Unfortunately, these disorienting events take place before we have enough experience to place them into their appropriate context. So what we assume to be “normal” as a child, for instance, we begin to understand as something other than normal as adults—or do we? Inherent in this paradigm is the sentiment that, yes, we have fallen as a result of Original Sin and continue to be plagued with all the resulting circumstances, but with our new hearts we are also able to recover, to some degree, Original Glory as God’s image bearers.

The critical path for demolishing the false selves is the same critical path that also lights the dusty roads that point us back toward our Original Glory. And even though we can never completely overcome our depravity on this side of life, we can live out of it less and less, while living out of our glory more and more.

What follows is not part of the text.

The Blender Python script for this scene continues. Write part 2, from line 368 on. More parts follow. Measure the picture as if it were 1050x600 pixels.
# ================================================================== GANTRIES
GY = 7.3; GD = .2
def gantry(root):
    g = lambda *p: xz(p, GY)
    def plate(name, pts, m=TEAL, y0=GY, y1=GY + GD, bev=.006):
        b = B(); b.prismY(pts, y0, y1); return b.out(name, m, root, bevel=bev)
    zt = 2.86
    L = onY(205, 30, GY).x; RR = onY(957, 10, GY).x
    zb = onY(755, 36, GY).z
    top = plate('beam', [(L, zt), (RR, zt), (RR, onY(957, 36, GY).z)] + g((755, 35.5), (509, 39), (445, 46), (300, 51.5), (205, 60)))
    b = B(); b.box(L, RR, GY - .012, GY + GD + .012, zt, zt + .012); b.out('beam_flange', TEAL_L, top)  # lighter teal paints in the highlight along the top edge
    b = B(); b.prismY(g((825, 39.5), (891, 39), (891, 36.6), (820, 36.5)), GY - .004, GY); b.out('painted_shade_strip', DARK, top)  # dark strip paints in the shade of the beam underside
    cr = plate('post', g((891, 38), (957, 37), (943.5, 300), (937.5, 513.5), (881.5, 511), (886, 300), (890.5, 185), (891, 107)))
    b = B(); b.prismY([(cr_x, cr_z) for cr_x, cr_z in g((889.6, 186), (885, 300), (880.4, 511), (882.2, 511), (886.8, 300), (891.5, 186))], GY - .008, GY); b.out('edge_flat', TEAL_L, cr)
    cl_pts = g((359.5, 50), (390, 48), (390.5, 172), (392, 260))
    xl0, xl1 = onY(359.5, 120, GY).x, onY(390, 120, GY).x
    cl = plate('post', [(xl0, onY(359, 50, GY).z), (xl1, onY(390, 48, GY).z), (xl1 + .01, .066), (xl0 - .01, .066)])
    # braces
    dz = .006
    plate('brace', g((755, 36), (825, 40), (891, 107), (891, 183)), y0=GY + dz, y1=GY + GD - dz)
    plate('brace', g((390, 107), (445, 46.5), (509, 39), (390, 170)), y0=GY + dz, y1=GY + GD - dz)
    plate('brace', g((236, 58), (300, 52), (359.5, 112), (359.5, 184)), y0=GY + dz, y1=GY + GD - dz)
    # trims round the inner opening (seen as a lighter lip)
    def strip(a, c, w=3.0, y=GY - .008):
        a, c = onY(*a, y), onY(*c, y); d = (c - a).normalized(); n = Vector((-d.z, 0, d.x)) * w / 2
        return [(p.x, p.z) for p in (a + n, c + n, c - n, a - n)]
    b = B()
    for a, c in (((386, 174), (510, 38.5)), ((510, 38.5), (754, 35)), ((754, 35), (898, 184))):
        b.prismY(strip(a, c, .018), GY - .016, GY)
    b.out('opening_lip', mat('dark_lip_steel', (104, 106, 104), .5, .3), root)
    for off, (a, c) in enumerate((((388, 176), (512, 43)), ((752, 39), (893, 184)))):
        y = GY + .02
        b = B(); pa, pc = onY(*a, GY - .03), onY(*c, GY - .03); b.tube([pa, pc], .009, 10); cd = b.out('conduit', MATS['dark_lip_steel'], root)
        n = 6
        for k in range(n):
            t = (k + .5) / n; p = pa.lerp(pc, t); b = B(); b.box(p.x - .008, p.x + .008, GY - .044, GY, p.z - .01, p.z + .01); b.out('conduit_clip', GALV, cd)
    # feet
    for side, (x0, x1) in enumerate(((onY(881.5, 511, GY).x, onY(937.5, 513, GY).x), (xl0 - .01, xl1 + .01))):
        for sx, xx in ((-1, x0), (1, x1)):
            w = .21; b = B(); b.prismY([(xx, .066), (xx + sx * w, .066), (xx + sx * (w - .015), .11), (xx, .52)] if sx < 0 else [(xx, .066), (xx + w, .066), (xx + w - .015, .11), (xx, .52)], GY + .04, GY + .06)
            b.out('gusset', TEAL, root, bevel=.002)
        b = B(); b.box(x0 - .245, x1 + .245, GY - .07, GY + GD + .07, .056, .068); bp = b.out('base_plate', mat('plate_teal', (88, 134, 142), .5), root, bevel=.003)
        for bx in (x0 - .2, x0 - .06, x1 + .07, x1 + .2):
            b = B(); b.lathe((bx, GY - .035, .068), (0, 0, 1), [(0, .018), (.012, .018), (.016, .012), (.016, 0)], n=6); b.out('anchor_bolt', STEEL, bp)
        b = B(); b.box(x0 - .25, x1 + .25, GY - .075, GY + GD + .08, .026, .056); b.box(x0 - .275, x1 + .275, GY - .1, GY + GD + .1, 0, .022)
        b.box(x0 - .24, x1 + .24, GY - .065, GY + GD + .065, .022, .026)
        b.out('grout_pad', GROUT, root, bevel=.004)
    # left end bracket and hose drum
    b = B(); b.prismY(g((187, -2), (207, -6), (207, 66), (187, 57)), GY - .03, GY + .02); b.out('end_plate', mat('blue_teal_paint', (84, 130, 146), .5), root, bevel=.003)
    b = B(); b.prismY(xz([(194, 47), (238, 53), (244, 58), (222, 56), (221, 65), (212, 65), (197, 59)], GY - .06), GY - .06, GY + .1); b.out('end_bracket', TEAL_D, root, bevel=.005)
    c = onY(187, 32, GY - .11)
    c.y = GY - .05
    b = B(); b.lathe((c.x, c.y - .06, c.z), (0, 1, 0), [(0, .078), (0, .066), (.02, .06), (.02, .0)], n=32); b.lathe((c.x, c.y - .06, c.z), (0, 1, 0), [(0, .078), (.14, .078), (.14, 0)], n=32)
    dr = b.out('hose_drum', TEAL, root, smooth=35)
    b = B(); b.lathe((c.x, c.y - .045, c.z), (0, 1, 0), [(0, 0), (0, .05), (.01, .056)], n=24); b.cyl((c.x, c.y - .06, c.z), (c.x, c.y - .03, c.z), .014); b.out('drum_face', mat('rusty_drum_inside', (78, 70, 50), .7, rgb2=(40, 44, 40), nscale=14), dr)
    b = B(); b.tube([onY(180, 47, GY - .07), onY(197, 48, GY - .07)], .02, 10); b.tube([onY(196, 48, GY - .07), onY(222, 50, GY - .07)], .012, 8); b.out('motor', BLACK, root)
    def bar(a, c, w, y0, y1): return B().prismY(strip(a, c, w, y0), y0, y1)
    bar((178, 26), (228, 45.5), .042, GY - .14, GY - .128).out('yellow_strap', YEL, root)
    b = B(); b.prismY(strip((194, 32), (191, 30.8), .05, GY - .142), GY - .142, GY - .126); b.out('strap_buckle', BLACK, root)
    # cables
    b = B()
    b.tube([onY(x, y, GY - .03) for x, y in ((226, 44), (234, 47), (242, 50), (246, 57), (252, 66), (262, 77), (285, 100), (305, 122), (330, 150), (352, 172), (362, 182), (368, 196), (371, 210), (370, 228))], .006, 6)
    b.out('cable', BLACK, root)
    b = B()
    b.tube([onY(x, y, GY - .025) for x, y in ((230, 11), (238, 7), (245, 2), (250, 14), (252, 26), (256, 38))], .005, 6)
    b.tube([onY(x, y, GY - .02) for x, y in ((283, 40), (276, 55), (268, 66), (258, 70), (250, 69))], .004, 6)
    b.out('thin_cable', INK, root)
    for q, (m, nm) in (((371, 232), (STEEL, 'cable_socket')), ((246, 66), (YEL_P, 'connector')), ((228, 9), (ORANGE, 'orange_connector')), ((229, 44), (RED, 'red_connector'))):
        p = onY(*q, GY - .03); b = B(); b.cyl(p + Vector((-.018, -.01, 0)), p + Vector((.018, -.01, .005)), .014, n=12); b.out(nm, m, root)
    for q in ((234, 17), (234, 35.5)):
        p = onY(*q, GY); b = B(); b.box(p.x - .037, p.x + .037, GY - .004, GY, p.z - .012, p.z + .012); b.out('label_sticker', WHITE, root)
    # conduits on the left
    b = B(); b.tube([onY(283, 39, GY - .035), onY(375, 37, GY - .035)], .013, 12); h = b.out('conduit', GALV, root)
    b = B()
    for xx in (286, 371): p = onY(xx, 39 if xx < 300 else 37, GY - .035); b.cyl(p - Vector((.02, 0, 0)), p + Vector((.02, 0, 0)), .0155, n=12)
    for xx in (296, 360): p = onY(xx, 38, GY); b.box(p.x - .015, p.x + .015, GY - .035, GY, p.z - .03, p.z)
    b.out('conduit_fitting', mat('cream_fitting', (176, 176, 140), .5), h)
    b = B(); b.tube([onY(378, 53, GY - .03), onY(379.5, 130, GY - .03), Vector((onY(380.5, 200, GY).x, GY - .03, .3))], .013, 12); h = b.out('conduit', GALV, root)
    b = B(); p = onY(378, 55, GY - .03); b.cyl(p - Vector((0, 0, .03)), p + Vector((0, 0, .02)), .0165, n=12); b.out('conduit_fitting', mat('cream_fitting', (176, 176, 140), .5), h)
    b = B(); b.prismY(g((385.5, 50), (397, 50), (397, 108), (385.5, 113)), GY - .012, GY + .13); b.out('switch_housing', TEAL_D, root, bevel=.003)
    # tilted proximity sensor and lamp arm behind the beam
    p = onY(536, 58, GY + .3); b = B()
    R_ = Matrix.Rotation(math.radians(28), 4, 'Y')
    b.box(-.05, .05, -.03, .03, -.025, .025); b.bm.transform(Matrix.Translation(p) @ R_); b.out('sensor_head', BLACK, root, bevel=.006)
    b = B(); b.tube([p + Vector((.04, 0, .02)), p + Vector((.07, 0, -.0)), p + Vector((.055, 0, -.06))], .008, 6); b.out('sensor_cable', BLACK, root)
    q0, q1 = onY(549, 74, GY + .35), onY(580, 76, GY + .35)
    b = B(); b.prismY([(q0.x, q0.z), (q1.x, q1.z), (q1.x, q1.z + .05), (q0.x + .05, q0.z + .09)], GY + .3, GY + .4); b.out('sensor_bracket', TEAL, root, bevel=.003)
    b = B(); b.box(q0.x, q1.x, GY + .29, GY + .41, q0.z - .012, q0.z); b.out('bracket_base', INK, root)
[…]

So why all of this now? Oddly enough it’s the result of a novel I’ve recently picked up. Even though spiritual formation continues to be a part of my internal dialog, being exposed to John Irving’s latest novel Last Night on Twisted River at least for me begs a re-imagining of spiritual formation. All his books tend to present childhood as a very dangerous, heavy-handed, and unwieldy place, but Last Night on Twisted River—so far—is chilling in exposing the pitfalls, land mines, and live ammo we all face in the earliest, most formative years.  In so many ways Irving is able to capture this leg of the “story” for all of us in that’s it’s messy, unpredictable, and even offensive. Perhaps his greatest gift, however, is his ability to articulate heartbreak without ever saying it. You’ve just got to be willing to go on the journey with him. (And also willing to suffer the first 100-120 pages. Pretty doggone dry.) And I would add that this—so far—is my favorite Irving novel since The Hotel New Hampshire and The World According to Garp.